Tom Newman (Jeffrey Dean Morgan) a former cop, is hard pressed to keep his freedom in this mindless new society. When he is captured by his conformed ex wife Jeseca Numan, he is given a chance to keep himself from getting ” the mark” by posing as a christian in search of religious leader Elijah Cone. But not before undergoing a ruthless experiment in torture which sends signals to his brain convincing him of torturous atrocities. Finally giving in he is sent to a concentration prison with orders to befriend an insider and escape in search of the holy man Elijah Cone. The mission is to execute this influential Christian leader who is spreading his message about Jesus to the unconfirmed masses. While inside he is bunked with Luke (Stephen Baldwin) a Christian and prophet who tries to convert Tom into seeing the “truth”. The mission goes into effect and Tom escapes with 2 inmates while under the careful eye of the community enforcements From here it becomes a spiritual journey with some action scenes thrown in for good measure. The journey itself carries a message even though Christians seem to be getting shot in the head alot.

I’m gonna have to say this kept me interested in the first act, but put me to sleep in the 2nd and 3rd act.

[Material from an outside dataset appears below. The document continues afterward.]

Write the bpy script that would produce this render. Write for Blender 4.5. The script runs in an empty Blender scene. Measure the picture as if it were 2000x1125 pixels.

It had all the right ideas but got too weighed down in “Jesus” speak which put a damper on its momentum. To bring the film into summary its a scifi experience that is about being “saved” and finding all the answers in Jesus Christ. In fact even at the threat of death, a glorious after life in his kingdom is promised that will exceed any negative experiences in life. Quite alot for viewers to grasp hold of especially is they are not Christians. I don’t find harm in these films though the audience is automatically reduced to selective than the genre as a whole. The film was directed by Kevin Downes and has alot of heart and soul to it. This is one for newer age Christians than maybe for Sunday church night.